The advocacy groups — the Women’s Commission for Refugee Women and Children and Lutheran Immigration and Refugee Services — said they based their complaints on visits to these sites by their members and interviews with detainees.

At the Hutto site, their report said, a child secretly passed a visitor a note that read: “Help us and ask us questions,” it said. The groups reported that many of the detainees cried during interviews.
“What hits you the hardest in there is that it’s a prison. In Hutto, it’s a prison,” said Michelle Brane, detention and asylum project director for Women’s Commission.

At a news conference, the groups charged that some families are kept up to two years in the facilities, with those petitioning for asylum or trying to prove they shouldn’t be deported, remaining there the longest.
“We are taking people who fear persecution and locking them up,” said Ralston H. Deffenbaugh, president of the Lutheran Immigration and Refugee Service.

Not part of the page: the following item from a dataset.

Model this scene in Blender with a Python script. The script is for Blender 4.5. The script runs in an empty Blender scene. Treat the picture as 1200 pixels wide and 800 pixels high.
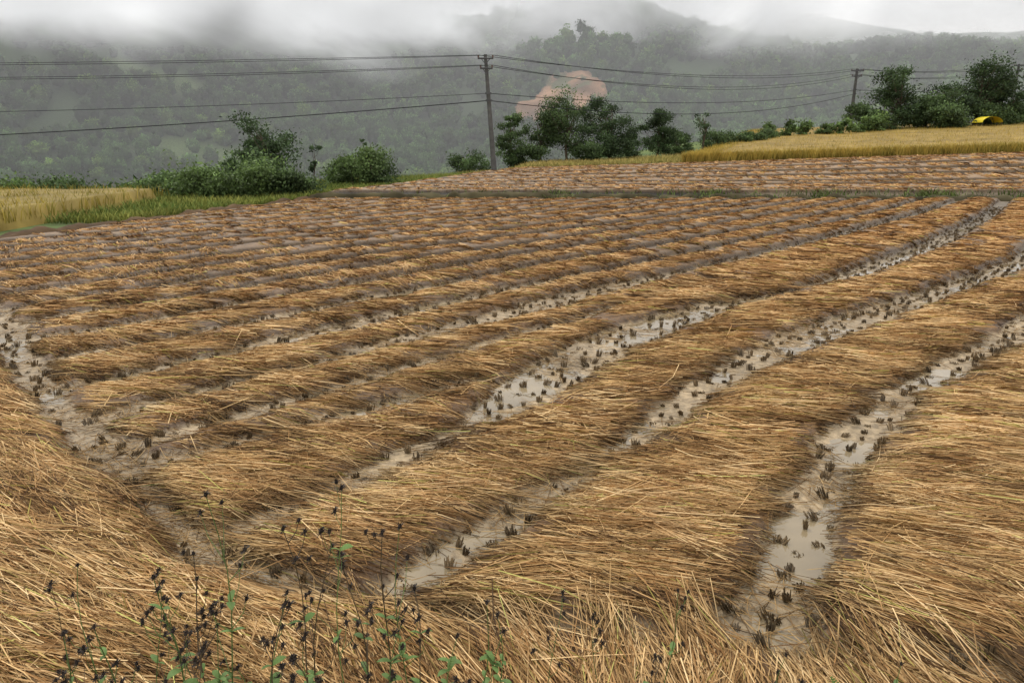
import bpy, math, numpy as np
from mathutils import Vector
rng=np.random.default_rng(7)
sc=bpy.context.scene
sc.view_settings.view_transform='Standard'; sc.view_settings.look='None'; sc.view_settings.exposure=0

# ---------------------------------------------------------------- helpers
def ss(t):
    t=np.clip(t,0,1); return t*t*(3-2*t)
_tabs={}
def vnoise(x,y,scale,seed=0):
    if seed not in _tabs: _tabs[seed]=np.random.default_rng(1000+seed).random((256,256))
    T=_tabs[seed]; u=np.asarray(x)/scale+37.3; v=np.asarray(y)/scale+91.7
    iu=np.floor(u).astype(int); iv=np.floor(v).astype(int); fu=u-iu; fv=v-iv
    fu=fu*fu*(3-2*fu); fv=fv*fv*(3-2*fv)
    a=T[iu%256,iv%256]; b=T[(iu+1)%256,iv%256]; c=T[iu%256,(iv+1)%256]; d=T[(iu+1)%256,(iv+1)%256]
    return (a*(1-fu)+b*fu)*(1-fv)+(c*(1-fu)+d*fu)*fv
def fbm(x,y,scale,seed=0,octv=4):
    s=0;a=1;t=0
    for i in range(octv):
        s=s+a*vnoise(x,y,scale/(2**i),seed+i); t+=a; a*=.5
    return s/t-.5
def build_mesh(name,V,F,col=None,mats=(),mi=None,smooth=False):
    me=bpy.data.meshes.new(name); V=np.asarray(V,dtype=np.float32); F=np.asarray(F,dtype=np.int32)
    n=len(V); m,k=F.shape
    me.vertices.add(n); me.vertices.foreach_set('co',V.ravel())
    me.loops.add(m*k); me.loops.foreach_set('vertex_index',F.ravel())
    me.polygons.add(m); me.polygons.foreach_set('loop_start',np.arange(0,m*k,k,dtype=np.int32))
    me.update(calc_edges=True)
    if mi is not None: me.polygons.foreach_set('material_index',np.asarray(mi,dtype=np.int32))
    me.polygons.foreach_set('use_smooth',np.full(m,smooth))
    if col is not None:
        at=me.color_attributes.new('Col','FLOAT_COLOR','POINT')
        c=np.ones((n,4),dtype=np.float32); c[:,:3]=col; at.data.foreach_set('color',c.ravel())
    for q in mats: me.materials.append(q)
    ob=bpy.data.objects.new(name,me); sc.collection.objects.link(ob); return ob
def new_mat(name,rough=.7,noise_scale=3,var=.25,bump=0,bscale=40,attr=True,color=(.5,.5,.5),spec=.3,transl=0):
    m=bpy.data.materials.new(name); m.use_nodes=True; nt=m.node_tree; N=nt.nodes; L=nt.links
    b=N['Principled BSDF']; b.inputs['Roughness'].default_value=rough
    b.inputs['Specular IOR Level'].default_value=spec
    if attr:
        a=N.new('ShaderNodeAttribute'); a.attribute_name='Col'; csock=a.outputs['Color']
    else:
        a=N.new('ShaderNodeRGB'); a.outputs[0].default_value=(*color,1); csock=a.outputs[0]
    tc=N.new('ShaderNodeTexCoord')
    no=N.new('ShaderNodeTexNoise'); no.inputs['Scale'].default_value=noise_scale; no.inputs['Detail'].default_value=2
    L.new(tc.outputs['Object'],no.inputs['Vector'])
    mr=N.new('ShaderNodeMapRange'); mr.inputs[1].default_value=.3; mr.inputs[2].default_value=.7
    mr.inputs[3].default_value=1-var; mr.inputs[4].default_value=1+var; L.new(no.outputs['Fac'],mr.inputs[0])
    vm=N.new('ShaderNodeVectorMath'); vm.operation='SCALE'; L.new(csock,vm.inputs[0]); L.new(mr.outputs[0],vm.inputs['Scale'])
    L.new(vm.outputs[0],b.inputs['Base Color'])
    if bump>0:
        n2=N.new('ShaderNodeTexNoise'); n2.inputs['Scale'].default_value=bscale; n2.inputs['Detail'].default_value=4
        L.new(tc.outputs['Object'],n2.inputs['Vector'])
        bp=N.new('ShaderNodeBump'); bp.inputs['Strength'].default_value=bump; bp.inputs['Distance'].default_value=.02
        L.new(n2.outputs['Fac'],bp.inputs['Height']); L.new(bp.outputs[0],b.inputs['Normal'])
    if transl>0:
        t=N.new('ShaderNodeBsdfTranslucent'); L.new(vm.outputs[0],t.inputs[0])
        mx=N.new('ShaderNodeMixShader'); mx.inputs[0].default_value=transl
        L.new(b.outputs[0],mx.inputs[1]); L.new(t.outputs[0],mx.inputs[2]); L.new(mx.outputs[0],N['Material Output'].inputs[0])
    return m

# ---------------------------------------------------------------- terrain
def xl(y): return np.interp(y,[-50,0,10,19.5,31.2,46.3,56],[-40,-22,-17.5,-13.9,-9.7,-3.2,0.5])
AZ=[-90,-70,-50,-35,-20,-10,-3,0,5.5,10,14,21,27,33,40,60,80,100]
E1=[.02,.14,.2,.18,.155,.135,.136,.152,.166,.147,.122,.095,.098,.09,.09,.08,.05,.02]
E2=[.02,.1,.13,.13,.12,.12,.12,.13,.15,.17,.16,.138,.122,.118,.12,.1,.05,.02]
def terr(x,y):
    x=np.asarray(x,float); y=np.asarray(y,float)
    r=np.hypot(x,y); az=np.degrees(np.arctan2(x,np.maximum(y,-1e9)))
    z=.3*ss((y-33.1)/.6)*ss((x-xl(y)+1)/2)
    z=z+ss((y-36)/14)*ss((x-xl(y)+1)/2)*(.2+.03*np.clip(x,0,70))
    z=z+np.clip(y-55,0,50)*.037*ss((x-6)/20)
    z=z+1.1*ss((2.95-y)/1.7)
    y0=np.interp(x,[-60,-18,-6,2,12,60,150,400],[30,38,52,62,82,118,170,250])
    d=np.maximum(y-y0,-x-48+0*y)
    z=z-35*ss(d/230)-.07*np.clip(d,0,60)
    g=fbm(x,y,260,20,5); g2=fbm(x,y,90,30,3)
    k=ss((r-330)/520)
    t1=np.interp(az,AZ,E1)*850; t2=np.interp(az,AZ,E2)*1850
    hill=z*(1-k)+t1*k+ (g*70+g2*22)*k*(1-ss((r-560)/230)*.75)
    hill=hill*(1-ss((r-870)/400))+60*ss((r-870)/400)
    k3=ss((r-1350)/500); hill=hill*(1-k3)+t2*k3+g*60*k3
    front=ss((y+40)/150)
    return np.where(r>330,hill*front+z*(1-front),z)
def slide_mask(x,y):
    u=(x-37)-(y-560)*.3; v=(y-557)
    wd=36*(1-.4*ss((v+10)/45))
    return 1-((u/wd)**2+(v/36)**2)-fbm(x,y,20,50,4)*1.9
def far_kind(x,y):
    wob=fbm(x,y,30,50,3)
    fld=((((x+160)/60)**2+((y-445)/16)**2+wob)<1)|((((x+60)/40)**2+((y-425)/8)**2+wob)<1)|((((x+235)/40)**2+((y-520)/10)**2+wob)<1)
    return slide_mask(x,y)>0,fld
N=430; u=np.linspace(-1,1,N); c=3200*np.sinh(5.6*u)/np.sinh(5.6)
GX,GY=np.meshgrid(c,c+25,indexing='ij'); GZ=terr(GX,GY)
inside=ss((GX-xl(GY)-.2)/.8)*ss((GY-2.6)/.6)*ss((53.3-GY)/1)
GZ=GZ-.14*inside
idx=np.arange(N*N).reshape(N,N)
F=np.stack([idx[:-1,:-1],idx[1:,:-1],idx[1:,1:],idx[:-1,1:]],-1).reshape(-1,4)
x=GX.ravel();y=GY.ravel();r=np.hypot(x,y)
col=np.zeros((N*N,3)); col[:]=(.085,.12,.035)
nz=fbm(x,y,7,60,4)[:,None]
col=col*(1+nz*.8)+np.clip(nz,0,1)*np.array([.12,.08,.02])
f=ss((r-150)/100)[:,None]; col=col*(1-f)+np.array([.035,.06,.022])*f
sl,fl=far_kind(x,y); col[fl]=(.09,.13,.045)
m=inside.ravel()>.5; col[m]=(.2,.15,.09)
mg=new_mat('ground_soil_grass',rough=.9,noise_scale=1.2,var=.35,bump=.5,bscale=8,spec=.15)
build_mesh('ground',np.stack([x,y,GZ.ravel()],1),F,col,[mg],smooth=True)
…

The Homeland Security Department defended the centers as a workable solution to the problem of illegal immigrants being released, only to disappear while awaiting hearings. Also, they deter smugglers who endanger children, said Mark Raimondi, a spokesman for Immigration and Customs Enforcement, the DHS division that oversees detention facilities.

“ICE’s detention facilities maintain safe, secure and humane conditions and invest heavily in the welfare of the detained alien population,” Raimondi said.

White House press secretary Tony Snow said last week that finding facilities for families is difficult, and “you have to do the best with what you’ve got. “

The Pennsylvania center — the Berks County Shelter Care Facility — has about 84 beds and the Texas facility can house up to 512 people. The groups fear that government will expand detentions in similar facilities.

The facility in Leesport, Pa., about 50 miles northwest of Philadelphia, is a former nursing home and “less jail-like,” allowing families to go on field trips and having a better education system for children. But it also has problems, the groups said. It is part of a larger juvenile facility housing U.S. citizens charged with or convicted of crimes and detained juveniles.

The groups suggested that immigration officials release families who are not found to be a security risk, and said the federal government should consider less punitive alternatives to the detention centers, such as parole, electronic bracelets and shelters run by nonprofit groups.

“Unless there’s some crime or some danger, families don’t belong in detention,” Deffenbaugh said. “This whole idea of trying to throw kids and their parents in a penal-like situation is destructive of all the normal family relationships we take for granted.”